‘Surveillance cinema’ has become as ubiquitous as the technology which is used to track our every move. Films such as Michael Haneke’s Hidden (2005), Andrea Arnold’s Red Road (2006) and Florian Henckel von Donnersmarck’s Oscar-winning The Lives of Others (2007) exert a seductive appeal for the viewer. They play on what is routinely labelled ‘the post 9/11 climate of paranoia,’ make us ponder the significance of personal privacy, and sanction that most popular of contemporary vices: voyeurism.
But how should we read the vogue for films about people watching other people? As exploitation? Warning? Prophecy? Are we being presented with accurate portrayals of our panoptical world of CCTV cameras, GPS tracking systems, shop registration plate recognition cameras, satellites and email interception? Or is something else going on?
‘By its very nature film lends itself to stories about voyeurism,’ says Nick James, editor of Sight and Sound magazine. Indeed, Hitchcock’s Rear Window (1954), Antonioni’s Blow Up (1966) and Coppola’s The Conversation (1974), three of the most lauded films of the twentieth century, all deal explicitly with this theme. As does Michael Powell’s Peeping Tom (1960), the story of a man who photographs the last moments of the lives of the women he murders. Powell’s film was once considered so depraved that it all but destroyed the great director’s career, but has since been seen as a masterpiece.
Film critic Chris Darke traces ‘surveillance cinema’ back to German director Fritz Lang’s Mabuse cycle of films which began in the 1920s. ‘Lang demonstrated that cinema is an art implicated by its machine nature,’ he says. For Darke then, what we are seeing is cinema in conversation with itself. ‘Cinema has not only been transformed by technological shifts and competition from other media,’ he says, ‘but has also dramatised and represented the stakes of the transformation.’
Surveillance has long been a staple of Hollywood thriller and spy movies of course. These have, unsurprisingly, tended to focus more on the sensational aspects of the technology involved. A glut of such movies in the last decade, Enemy of the State (1998), Panic Room (2002), Minority Report (2002), Syriana (2005) and Déjà vu (2006), have all, in different ways, been in thrall to the excitement and possibilities of machines.
Away from Hollywood, other films have focused more on the human consequences of surveillance. Haneke generates intense disquiet in Hidden by refusing to reveal who is watching a self-satisfied Parisian family disturbed by the receipt of anonymous video footage of their home. Nick James believes Hidden is indicative of a more practical problem for contemporary filmmakers: ‘there is a need to tell a story,’ he says, ‘but how do you tell that story when you are not permitted a villain? We don’t know who the villains are anymore and that’s what’s behind what’s going on. You need an ‘other,’ you need a villain, but who is the ‘other’? There is anxiety about the unseen and the hidden: hence the title of that film.’

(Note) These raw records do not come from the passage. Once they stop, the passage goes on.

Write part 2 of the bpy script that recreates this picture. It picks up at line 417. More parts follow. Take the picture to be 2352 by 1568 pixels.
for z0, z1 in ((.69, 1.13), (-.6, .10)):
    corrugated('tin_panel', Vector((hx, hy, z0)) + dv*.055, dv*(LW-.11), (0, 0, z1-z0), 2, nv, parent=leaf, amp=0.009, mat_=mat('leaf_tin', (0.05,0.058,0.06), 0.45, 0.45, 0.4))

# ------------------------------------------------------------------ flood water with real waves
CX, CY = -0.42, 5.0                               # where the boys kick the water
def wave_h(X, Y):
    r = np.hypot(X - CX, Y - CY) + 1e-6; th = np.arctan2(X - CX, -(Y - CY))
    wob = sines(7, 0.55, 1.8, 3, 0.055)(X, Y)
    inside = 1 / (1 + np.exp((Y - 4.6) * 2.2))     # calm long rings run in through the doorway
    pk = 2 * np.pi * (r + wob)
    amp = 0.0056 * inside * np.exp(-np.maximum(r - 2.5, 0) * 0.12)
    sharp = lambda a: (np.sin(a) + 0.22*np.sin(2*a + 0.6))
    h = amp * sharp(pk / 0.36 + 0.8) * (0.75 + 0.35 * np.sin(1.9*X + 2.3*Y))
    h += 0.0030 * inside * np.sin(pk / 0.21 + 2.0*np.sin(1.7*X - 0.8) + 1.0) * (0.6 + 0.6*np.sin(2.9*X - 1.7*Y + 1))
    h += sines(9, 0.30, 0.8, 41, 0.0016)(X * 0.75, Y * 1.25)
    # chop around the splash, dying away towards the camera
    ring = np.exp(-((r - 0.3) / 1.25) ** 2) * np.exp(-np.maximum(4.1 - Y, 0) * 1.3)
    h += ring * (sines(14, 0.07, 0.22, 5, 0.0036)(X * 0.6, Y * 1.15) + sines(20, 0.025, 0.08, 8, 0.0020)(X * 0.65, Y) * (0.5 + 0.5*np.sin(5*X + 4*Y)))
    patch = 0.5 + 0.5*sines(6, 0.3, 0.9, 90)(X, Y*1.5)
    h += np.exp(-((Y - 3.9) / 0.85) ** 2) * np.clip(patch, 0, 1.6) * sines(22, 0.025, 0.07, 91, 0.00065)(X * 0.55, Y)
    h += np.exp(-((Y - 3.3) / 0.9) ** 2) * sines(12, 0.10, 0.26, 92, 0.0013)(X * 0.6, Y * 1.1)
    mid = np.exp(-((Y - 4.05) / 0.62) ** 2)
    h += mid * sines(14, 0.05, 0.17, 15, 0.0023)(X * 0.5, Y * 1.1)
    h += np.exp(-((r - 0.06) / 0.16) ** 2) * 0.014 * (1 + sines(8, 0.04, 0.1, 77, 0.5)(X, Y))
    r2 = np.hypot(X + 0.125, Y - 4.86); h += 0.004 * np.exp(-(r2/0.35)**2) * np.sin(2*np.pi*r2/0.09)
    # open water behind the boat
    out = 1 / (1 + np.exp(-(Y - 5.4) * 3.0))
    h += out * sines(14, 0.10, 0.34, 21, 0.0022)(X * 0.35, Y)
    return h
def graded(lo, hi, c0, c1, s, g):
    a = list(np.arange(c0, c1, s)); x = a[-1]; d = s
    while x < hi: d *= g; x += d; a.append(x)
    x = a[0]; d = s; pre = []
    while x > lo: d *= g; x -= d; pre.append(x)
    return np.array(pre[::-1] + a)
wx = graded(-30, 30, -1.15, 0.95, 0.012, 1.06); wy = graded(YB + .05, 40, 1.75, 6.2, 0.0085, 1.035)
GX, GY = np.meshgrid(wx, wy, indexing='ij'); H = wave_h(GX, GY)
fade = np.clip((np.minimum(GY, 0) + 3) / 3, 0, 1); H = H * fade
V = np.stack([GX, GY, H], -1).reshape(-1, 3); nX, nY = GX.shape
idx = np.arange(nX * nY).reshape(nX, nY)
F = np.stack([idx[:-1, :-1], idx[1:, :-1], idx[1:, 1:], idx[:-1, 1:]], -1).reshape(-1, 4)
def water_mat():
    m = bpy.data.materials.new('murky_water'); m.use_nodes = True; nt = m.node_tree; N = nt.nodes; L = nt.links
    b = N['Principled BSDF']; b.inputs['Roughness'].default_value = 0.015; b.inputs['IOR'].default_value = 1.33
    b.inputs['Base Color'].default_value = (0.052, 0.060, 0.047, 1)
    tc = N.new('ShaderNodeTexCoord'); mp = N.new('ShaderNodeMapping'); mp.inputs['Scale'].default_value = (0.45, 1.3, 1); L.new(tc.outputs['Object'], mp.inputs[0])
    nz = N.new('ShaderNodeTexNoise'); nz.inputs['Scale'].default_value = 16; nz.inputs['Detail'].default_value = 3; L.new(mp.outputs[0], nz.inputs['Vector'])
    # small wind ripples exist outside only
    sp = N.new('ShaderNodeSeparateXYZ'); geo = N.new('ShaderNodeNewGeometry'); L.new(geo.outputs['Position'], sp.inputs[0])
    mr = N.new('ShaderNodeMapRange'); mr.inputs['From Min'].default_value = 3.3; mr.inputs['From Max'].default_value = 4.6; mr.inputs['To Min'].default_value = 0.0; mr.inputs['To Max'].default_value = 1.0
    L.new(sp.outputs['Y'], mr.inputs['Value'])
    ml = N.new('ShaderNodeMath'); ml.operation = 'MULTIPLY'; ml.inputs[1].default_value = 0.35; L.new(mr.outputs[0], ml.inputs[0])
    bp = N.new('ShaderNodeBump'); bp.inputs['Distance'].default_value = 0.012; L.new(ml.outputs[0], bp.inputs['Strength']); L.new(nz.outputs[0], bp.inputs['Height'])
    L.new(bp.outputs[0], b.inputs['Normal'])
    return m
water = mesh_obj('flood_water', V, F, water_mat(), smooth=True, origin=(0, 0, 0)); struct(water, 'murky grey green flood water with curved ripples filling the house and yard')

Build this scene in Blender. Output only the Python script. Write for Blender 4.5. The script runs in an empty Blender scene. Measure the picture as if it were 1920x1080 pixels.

Andrea Arnold’s Red Road (2006) approaches the subject with far less icy detachment than Haneke. Jackie, a CCTV operator in Glasgow, spots a man she knows on one of the monitors at work. She begins to stalk him Arnold reveals significant details very slowly. The man’s name is Clyde. He was once a drug addict. For much of the film we have no idea why Jackie is so interested in Clyde which makes her obsession with him all the more sinister. When it is finally revealed that she is seeking revenge for what Clyde did to her we realise that she is as much in confrontation with herself as anyone else.
Novelist and filmmaker Chris Petit believes that ‘it would have been strange if surveillance had not become a potent contemporary theme given that cinema is essentially an exploitative and responsive medium.’ Much of his work has been a variation on voyeuristic themes, from his 1993 BBC short Surveillance to his 2002 collaboration with Iain Sinclair on London Orbital. Petit says he is interested in ‘the notion of diaries being kept by machines of hitherto unrecorded landscapes.’ His 2006 adaptation of Gregory Dart’s Unrequited Love, a subtle tale of stalking, complicity and modern sexuality, uses CCTV footage and blurs the boundaries between who is the stalked and who is the stalker. Petit eschews conventional notions of plot, narrative or character and his approach to stalking, a subject he finds ‘cinematic because it is about projection,’ is far more opaque than Andrea Arnold’s.
Despite the upbeat ending, Peter Weir’s The Truman Show (1998) is an extremely insidious film. It deals with the idea of being watched in a way which unsettles any sense of security you might have had in who you are and what you think you know. Described by many as a satire on reality television upon its release, it can also be seen as an existential tale of illusion, delusion and the dissolution of identity. It feels increasingly relevant. When Truman Burbank comes to the limits of his world he discovers that his life has not only been a lie but an entertainment for millions of viewers. With a flash of painful anger, he tells Christof, the creator and producer of the show, ‘you never had a camera in my head.’
Watching the film now we might be tempted to respond, it’s only a matter of time.